The judgment stands out not only for its legal reasoning but also for its powerful metaphors. The Court likened the State to a “lion” and the unemployed jobseeker to a “lamb,” saying that:

“To suggest parity between the two, i.e. the lion and the lamb, would be to ignore the stark imbalance... the inequality is not incidental but structural... and it is precisely this disproportion that calls for judicial sensitivity.” [Para 12.2]

The Court emphasized that when government instrumentalities impose rigid one-sided contracts upon desperate job seekers, such arrangements cannot be treated as freely negotiated agreements, but as products of systemic compulsion.

“We have no hesitation in holding that Constitutional Courts are duty-bound to act to safeguard those who are vulnerable to exploitation, so that employees are not compelled to meekly submit to the demands of a vastly dominant contracting party like the State,” [Para 12.3].
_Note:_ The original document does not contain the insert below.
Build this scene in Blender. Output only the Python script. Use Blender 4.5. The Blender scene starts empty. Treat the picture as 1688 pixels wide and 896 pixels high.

Contract Law Meets Constitutional Law: When Section 23 of the Contract Act Bows to Article 14

In a rare convergence of public and private law, the Court invoked Section 23 of the Indian Contract Act, 1872, to declare that contractual terms that defeat constitutional mandates are void as being against public policy.

“Stipulations that bar regularization, when inserted unilaterally in appointment orders issued by the State, are hit by Section 23. They operate to the disadvantage of those with no real bargaining power,” the Court observed [Para 6.3].

The Court reiterated that public employment is not governed solely by contractual autonomy but is subject to the discipline of constitutional fairness, equality, and non-arbitrariness.

Not Just a Job, But a Right to Dignity and Equal Treatment

Perhaps the most critical insight in the judgment is its emphasis on constitutional morality in State employment. The Court refused to reduce the issue to one of mere employment benefits or individual hardship, and instead framed it as a matter of State accountability under the Constitution.

“The obligation of the State as a model employer is not optional. It is woven into the fabric of Article 14,” the Court said [Para 11.2].

Noting that the petitioners had served over a decade with unblemished records, had undergone transfers, postings, and had functioned indistinguishably from regular employees, the Court found the State's conduct “exploitative, arbitrary, and unconstitutional.”

A Blow Against Ad-Hocism and Paper Protections

With growing reliance on short-term or contractual staff across various State departments and instrumentalities, this decision will have far-reaching consequences, especially for public employment practices that rely on standard form contracts to deny long-term protections.

The Court’s message is loud and clear: “The State cannot draft its way out of the Constitution.”

In a world increasingly dominated by “terms and conditions,” this judgment restores the primacy of constitutional norms over contractual convenience. When the employer is the State, the balance of power must not just be fair — it must be just.